### SHORT EXERCISE
Copy all of the material word for word, except for the pictures.
##### AVAILABLE DATA
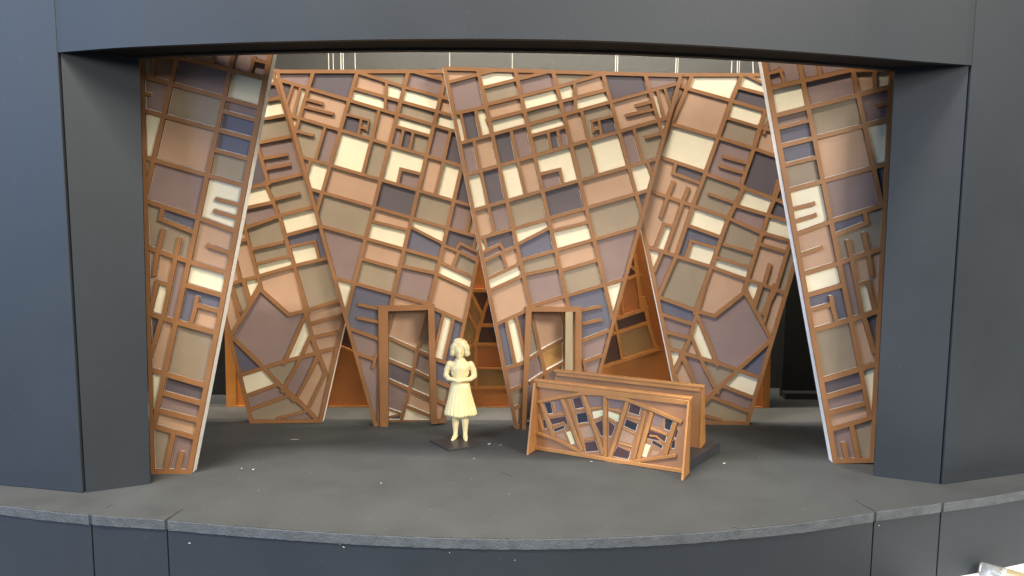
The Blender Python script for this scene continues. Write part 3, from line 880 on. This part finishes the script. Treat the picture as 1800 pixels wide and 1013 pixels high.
PATCH = '''k b1:248,345 b1:300,338 b1:315,422 b1:280,430
m b1:322,335 b1:375,325 b1:395,405 b1:338,415
k b1:240,480 b1:252,475 b1:268,538 b1:255,545
q b1:290,470 b1:415,450 b1:435,520 b1:400,490 b1:310,515
k b1:325,550 b1:405,522 b1:408,540 b1:330,570
c b1:418,575 b1:455,565 b1:485,655 b1:455,665
p b1:340,595 b1:400,580 b1:430,640 b1:400,630
q b1:470,312 b1:530,300 b1:555,378 b1:490,392
k b1:498,432 b1:575,418 b1:592,490 b1:515,502
p b1:525,540 b1:605,525 b1:640,605 b1:535,620
q b1:555,655 b1:645,640 b1:672,715 b1:575,725
m b1:580,295 b1:700,300 b1:700,370 b1:605,375
c b1:625,415 b1:700,400 b1:700,440 b1:635,465
q b1:645,500 b1:700,478 b1:705,600 b1:690,600
m b1:748,310 b1:870,330 b1:850,390 b1:755,380
c b1:750,410 b1:830,440 b1:820,490 b1:750,450
q b1:750,485 b1:800,525 b1:770,605 b1:750,600
q b2:225,320 b2:305,350 b2:290,415 b2:205,390
k b2:188,448 b2:280,485 b2:262,543 b2:172,500
p b2:160,530 b2:255,580 b2:230,650 b2:130,620
q b2:115,668 b2:222,712 b2:205,770 b2:80,745
m b2:420,410 b2:500,430 b2:480,510 b2:400,490
k b2:505,440 b2:565,460 b2:540,540 b2:497,520
q b2:375,535 b2:515,585 b2:500,630 b2:350,600
k b2:403,618 b2:483,665 b2:475,685 b2:395,640
c b2:340,645 b2:385,660 b2:350,750 b2:305,740
k b2:555,620 b2:585,615 b2:580,680 b2:540,680
p b2:400,700 b2:460,710 b2:440,740 b2:390,740
q b2:600,520 b2:612,540 b2:590,600 b2:575,590'''
M['q'] = mat('plum_inlay', (0.070, 0.038, 0.036), 0.35, 0.15, 90, 0.15)
M['c2'] = mat('pale_green_inlay', (0.62, 0.60, 0.36), 0.4, 0.05, 90)
for ln in PATCH.splitlines():
    c, rest = ln.split(' ', 1); pts = poly(rest)
    cen = sum(pts, Vector()) / len(pts)
    big = [Vector((q.x, -0.003, q.z)) + (q - cen).normalized() * 0.02 for q in pts]
    o = MB().prism([Vector((q.x, -0.012, q.z)) for q in pts], Vector((0, 0.011, 0))).build('inlay', M['c2' if c == 'c' else c], bench)
    # pale worn paper edge left round the inlay
    MB().prism([Vector((q.x, -0.006, q.z - 0.012)) for q in big], Vector((0, 0.005, 0))).build('inlay_paper', M['p' if c in 'mp' else 'white'], o) if c in 'kqc' else None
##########
### ANSWER TO THIS EXERCISE
The Blender Python script for this scene continues. Write part 3, from line 880 on. This part finishes the script. Treat the picture as 1800 pixels wide and 1013 pixels high.
PATCH = '''k b1:248,345 b1:300,338 b1:315,422 b1:280,430
m b1:322,335 b1:375,325 b1:395,405 b1:338,415
k b1:240,480 b1:252,475 b1:268,538 b1:255,545
q b1:290,470 b1:415,450 b1:435,520 b1:400,490 b1:310,515
k b1:325,550 b1:405,522 b1:408,540 b1:330,570
c b1:418,575 b1:455,565 b1:485,655 b1:455,665
p b1:340,595 b1:400,580 b1:430,640 b1:400,630
q b1:470,312 b1:530,300 b1:555,378 b1:490,392
k b1:498,432 b1:575,418 b1:592,490 b1:515,502
p b1:525,540 b1:605,525 b1:640,605 b1:535,620
q b1:555,655 b1:645,640 b1:672,715 b1:575,725
m b1:580,295 b1:700,300 b1:700,370 b1:605,375
c b1:625,415 b1:700,400 b1:700,440 b1:635,465
q b1:645,500 b1:700,478 b1:705,600 b1:690,600
m b1:748,310 b1:870,330 b1:850,390 b1:755,380
c b1:750,410 b1:830,440 b1:820,490 b1:750,450
q b1:750,485 b1:800,525 b1:770,605 b1:750,600
q b2:225,320 b2:305,350 b2:290,415 b2:205,390
k b2:188,448 b2:280,485 b2:262,543 b2:172,500
p b2:160,530 b2:255,580 b2:230,650 b2:130,620
q b2:115,668 b2:222,712 b2:205,770 b2:80,745
m b2:420,410 b2:500,430 b2:480,510 b2:400,490
k b2:505,440 b2:565,460 b2:540,540 b2:497,520
q b2:375,535 b2:515,585 b2:500,630 b2:350,600
k b2:403,618 b2:483,665 b2:475,685 b2:395,640
c b2:340,645 b2:385,660 b2:350,750 b2:305,740
k b2:555,620 b2:585,615 b2:580,680 b2:540,680
p b2:400,700 b2:460,710 b2:440,740 b2:390,740
q b2:600,520 b2:612,540 b2:590,600 b2:575,590'''
M['q'] = mat('plum_inlay', (0.070, 0.038, 0.036), 0.35, 0.15, 90, 0.15)
M['c2'] = mat('pale_green_inlay', (0.62, 0.60, 0.36), 0.4, 0.05, 90)
for ln in PATCH.splitlines():
    c, rest = ln.split(' ', 1); pts = poly(rest)
    cen = sum(pts, Vector()) / len(pts)
    big = [Vector((q.x, -0.003, q.z)) + (q - cen).normalized() * 0.02 for q in pts]
    o = MB().prism([Vector((q.x, -0.012, q.z)) for q in pts], Vector((0, 0.011, 0))).build('inlay', M['c2' if c == 'c' else c], bench)
    # pale worn paper edge left round the inlay
    MB().prism([Vector((q.x, -0.006, q.z - 0.012)) for q in big], Vector((0, 0.005, 0))).build('inlay_paper', M['p' if c in 'mp' else 'white'], o) if c in 'kqc' else None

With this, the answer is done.